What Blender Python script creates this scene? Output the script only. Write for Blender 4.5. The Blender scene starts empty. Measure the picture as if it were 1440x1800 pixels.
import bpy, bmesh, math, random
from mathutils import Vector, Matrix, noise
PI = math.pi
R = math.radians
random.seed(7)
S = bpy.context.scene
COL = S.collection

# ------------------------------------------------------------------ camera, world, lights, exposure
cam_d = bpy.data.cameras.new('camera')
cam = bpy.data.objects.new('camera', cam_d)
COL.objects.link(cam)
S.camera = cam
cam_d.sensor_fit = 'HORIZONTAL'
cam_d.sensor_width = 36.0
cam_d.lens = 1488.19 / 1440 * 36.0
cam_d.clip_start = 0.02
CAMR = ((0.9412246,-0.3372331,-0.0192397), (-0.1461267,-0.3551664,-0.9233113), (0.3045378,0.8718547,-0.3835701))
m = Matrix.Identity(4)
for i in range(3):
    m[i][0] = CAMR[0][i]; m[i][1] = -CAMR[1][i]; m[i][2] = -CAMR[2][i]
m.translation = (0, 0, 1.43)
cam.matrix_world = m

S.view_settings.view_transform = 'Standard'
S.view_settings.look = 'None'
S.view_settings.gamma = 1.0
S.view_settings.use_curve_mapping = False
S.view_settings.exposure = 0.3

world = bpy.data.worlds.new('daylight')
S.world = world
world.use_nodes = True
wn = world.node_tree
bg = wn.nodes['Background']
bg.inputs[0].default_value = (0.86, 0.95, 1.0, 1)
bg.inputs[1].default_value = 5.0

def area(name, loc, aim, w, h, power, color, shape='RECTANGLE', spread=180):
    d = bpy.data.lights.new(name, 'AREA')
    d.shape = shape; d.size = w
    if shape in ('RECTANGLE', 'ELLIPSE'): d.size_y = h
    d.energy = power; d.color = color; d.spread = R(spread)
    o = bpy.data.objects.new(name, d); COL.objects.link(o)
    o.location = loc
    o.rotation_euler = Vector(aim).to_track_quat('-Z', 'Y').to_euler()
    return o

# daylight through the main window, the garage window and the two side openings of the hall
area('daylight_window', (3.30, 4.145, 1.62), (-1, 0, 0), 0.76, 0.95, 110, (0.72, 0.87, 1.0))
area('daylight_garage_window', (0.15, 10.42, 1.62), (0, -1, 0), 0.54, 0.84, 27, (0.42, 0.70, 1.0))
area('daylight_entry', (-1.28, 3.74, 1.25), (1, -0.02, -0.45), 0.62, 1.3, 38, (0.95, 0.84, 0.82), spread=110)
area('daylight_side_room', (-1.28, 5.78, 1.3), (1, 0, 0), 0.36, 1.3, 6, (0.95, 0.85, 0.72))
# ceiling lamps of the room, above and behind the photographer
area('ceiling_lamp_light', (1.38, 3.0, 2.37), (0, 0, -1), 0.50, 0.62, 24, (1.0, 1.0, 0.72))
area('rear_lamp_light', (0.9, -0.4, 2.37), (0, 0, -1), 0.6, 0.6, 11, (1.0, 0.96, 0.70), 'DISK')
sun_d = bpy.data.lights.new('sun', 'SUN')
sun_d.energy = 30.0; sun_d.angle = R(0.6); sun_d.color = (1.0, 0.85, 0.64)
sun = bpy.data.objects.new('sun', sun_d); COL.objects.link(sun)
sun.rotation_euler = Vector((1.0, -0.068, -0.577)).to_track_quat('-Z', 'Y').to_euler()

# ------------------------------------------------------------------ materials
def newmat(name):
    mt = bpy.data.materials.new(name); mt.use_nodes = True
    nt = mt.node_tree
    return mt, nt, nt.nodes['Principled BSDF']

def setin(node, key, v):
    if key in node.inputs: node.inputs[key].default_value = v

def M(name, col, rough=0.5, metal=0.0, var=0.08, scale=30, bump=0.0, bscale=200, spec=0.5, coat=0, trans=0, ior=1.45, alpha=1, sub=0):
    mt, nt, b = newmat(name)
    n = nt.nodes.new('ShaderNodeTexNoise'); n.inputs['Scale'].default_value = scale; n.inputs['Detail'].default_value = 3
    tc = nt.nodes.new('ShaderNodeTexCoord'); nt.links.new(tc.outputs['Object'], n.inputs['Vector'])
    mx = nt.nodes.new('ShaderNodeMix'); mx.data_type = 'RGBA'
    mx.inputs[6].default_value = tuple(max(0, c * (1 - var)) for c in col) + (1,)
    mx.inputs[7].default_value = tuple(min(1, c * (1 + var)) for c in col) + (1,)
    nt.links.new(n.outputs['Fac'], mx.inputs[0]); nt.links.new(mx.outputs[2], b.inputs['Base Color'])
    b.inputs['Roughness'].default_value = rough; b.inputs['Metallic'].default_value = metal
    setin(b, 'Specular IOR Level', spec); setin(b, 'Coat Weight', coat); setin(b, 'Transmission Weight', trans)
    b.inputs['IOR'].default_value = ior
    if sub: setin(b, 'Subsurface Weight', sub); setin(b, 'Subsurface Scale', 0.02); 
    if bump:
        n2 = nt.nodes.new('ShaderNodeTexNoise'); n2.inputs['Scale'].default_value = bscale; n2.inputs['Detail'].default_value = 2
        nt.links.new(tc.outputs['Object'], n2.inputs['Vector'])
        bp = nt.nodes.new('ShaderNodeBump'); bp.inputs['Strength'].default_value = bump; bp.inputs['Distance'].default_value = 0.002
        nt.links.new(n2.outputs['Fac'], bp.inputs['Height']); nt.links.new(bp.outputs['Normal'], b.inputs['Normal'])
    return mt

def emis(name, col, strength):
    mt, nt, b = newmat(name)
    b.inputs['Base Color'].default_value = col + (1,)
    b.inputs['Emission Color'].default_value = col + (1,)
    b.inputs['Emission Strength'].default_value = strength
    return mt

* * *

*Task statement*
Go through the listing above and restate it word for word.

*Problem solution*
What Blender Python script creates this scene? Output the script only. Write for Blender 4.5. The Blender scene starts empty. Measure the picture as if it were 1440x1800 pixels.
import bpy, bmesh, math, random
from mathutils import Vector, Matrix, noise
PI = math.pi
R = math.radians
random.seed(7)
S = bpy.context.scene
COL = S.collection

# ------------------------------------------------------------------ camera, world, lights, exposure
cam_d = bpy.data.cameras.new('camera')
cam = bpy.data.objects.new('camera', cam_d)
COL.objects.link(cam)
S.camera = cam
cam_d.sensor_fit = 'HORIZONTAL'
cam_d.sensor_width = 36.0
cam_d.lens = 1488.19 / 1440 * 36.0
cam_d.clip_start = 0.02
CAMR = ((0.9412246,-0.3372331,-0.0192397), (-0.1461267,-0.3551664,-0.9233113), (0.3045378,0.8718547,-0.3835701))
m = Matrix.Identity(4)
for i in range(3):
    m[i][0] = CAMR[0][i]; m[i][1] = -CAMR[1][i]; m[i][2] = -CAMR[2][i]
m.translation = (0, 0, 1.43)
cam.matrix_world = m

S.view_settings.view_transform = 'Standard'
S.view_settings.look = 'None'
S.view_settings.gamma = 1.0
S.view_settings.use_curve_mapping = False
S.view_settings.exposure = 0.3

world = bpy.data.worlds.new('daylight')
S.world = world
world.use_nodes = True
wn = world.node_tree
bg = wn.nodes['Background']
bg.inputs[0].default_value = (0.86, 0.95, 1.0, 1)
bg.inputs[1].default_value = 5.0

def area(name, loc, aim, w, h, power, color, shape='RECTANGLE', spread=180):
    d = bpy.data.lights.new(name, 'AREA')
    d.shape = shape; d.size = w
    if shape in ('RECTANGLE', 'ELLIPSE'): d.size_y = h
    d.energy = power; d.color = color; d.spread = R(spread)
    o = bpy.data.objects.new(name, d); COL.objects.link(o)
    o.location = loc
    o.rotation_euler = Vector(aim).to_track_quat('-Z', 'Y').to_euler()
    return o

# daylight through the main window, the garage window and the two side openings of the hall
area('daylight_window', (3.30, 4.145, 1.62), (-1, 0, 0), 0.76, 0.95, 110, (0.72, 0.87, 1.0))
area('daylight_garage_window', (0.15, 10.42, 1.62), (0, -1, 0), 0.54, 0.84, 27, (0.42, 0.70, 1.0))
area('daylight_entry', (-1.28, 3.74, 1.25), (1, -0.02, -0.45), 0.62, 1.3, 38, (0.95, 0.84, 0.82), spread=110)
area('daylight_side_room', (-1.28, 5.78, 1.3), (1, 0, 0), 0.36, 1.3, 6, (0.95, 0.85, 0.72))
# ceiling lamps of the room, above and behind the photographer
area('ceiling_lamp_light', (1.38, 3.0, 2.37), (0, 0, -1), 0.50, 0.62, 24, (1.0, 1.0, 0.72))
area('rear_lamp_light', (0.9, -0.4, 2.37), (0, 0, -1), 0.6, 0.6, 11, (1.0, 0.96, 0.70), 'DISK')
sun_d = bpy.data.lights.new('sun', 'SUN')
sun_d.energy = 30.0; sun_d.angle = R(0.6); sun_d.color = (1.0, 0.85, 0.64)
sun = bpy.data.objects.new('sun', sun_d); COL.objects.link(sun)
sun.rotation_euler = Vector((1.0, -0.068, -0.577)).to_track_quat('-Z', 'Y').to_euler()

# ------------------------------------------------------------------ materials
def newmat(name):
    mt = bpy.data.materials.new(name); mt.use_nodes = True
    nt = mt.node_tree
    return mt, nt, nt.nodes['Principled BSDF']

def setin(node, key, v):
    if key in node.inputs: node.inputs[key].default_value = v

def M(name, col, rough=0.5, metal=0.0, var=0.08, scale=30, bump=0.0, bscale=200, spec=0.5, coat=0, trans=0, ior=1.45, alpha=1, sub=0):
    mt, nt, b = newmat(name)
    n = nt.nodes.new('ShaderNodeTexNoise'); n.inputs['Scale'].default_value = scale; n.inputs['Detail'].default_value = 3
    tc = nt.nodes.new('ShaderNodeTexCoord'); nt.links.new(tc.outputs['Object'], n.inputs['Vector'])
    mx = nt.nodes.new('ShaderNodeMix'); mx.data_type = 'RGBA'
    mx.inputs[6].default_value = tuple(max(0, c * (1 - var)) for c in col) + (1,)
    mx.inputs[7].default_value = tuple(min(1, c * (1 + var)) for c in col) + (1,)
    nt.links.new(n.outputs['Fac'], mx.inputs[0]); nt.links.new(mx.outputs[2], b.inputs['Base Color'])
    b.inputs['Roughness'].default_value = rough; b.inputs['Metallic'].default_value = metal
    setin(b, 'Specular IOR Level', spec); setin(b, 'Coat Weight', coat); setin(b, 'Transmission Weight', trans)
    b.inputs['IOR'].default_value = ior
    if sub: setin(b, 'Subsurface Weight', sub); setin(b, 'Subsurface Scale', 0.02); 
    if bump:
        n2 = nt.nodes.new('ShaderNodeTexNoise'); n2.inputs['Scale'].default_value = bscale; n2.inputs['Detail'].default_value = 2
        nt.links.new(tc.outputs['Object'], n2.inputs['Vector'])
        bp = nt.nodes.new('ShaderNodeBump'); bp.inputs['Strength'].default_value = bump; bp.inputs['Distance'].default_value = 0.002
        nt.links.new(n2.outputs['Fac'], bp.inputs['Height']); nt.links.new(bp.outputs['Normal'], b.inputs['Normal'])
    return mt

def emis(name, col, strength):
    mt, nt, b = newmat(name)
    b.inputs['Base Color'].default_value = col + (1,)
    b.inputs['Emission Color'].default_value = col + (1,)
    b.inputs['Emission Strength'].default_value = strength
    return mt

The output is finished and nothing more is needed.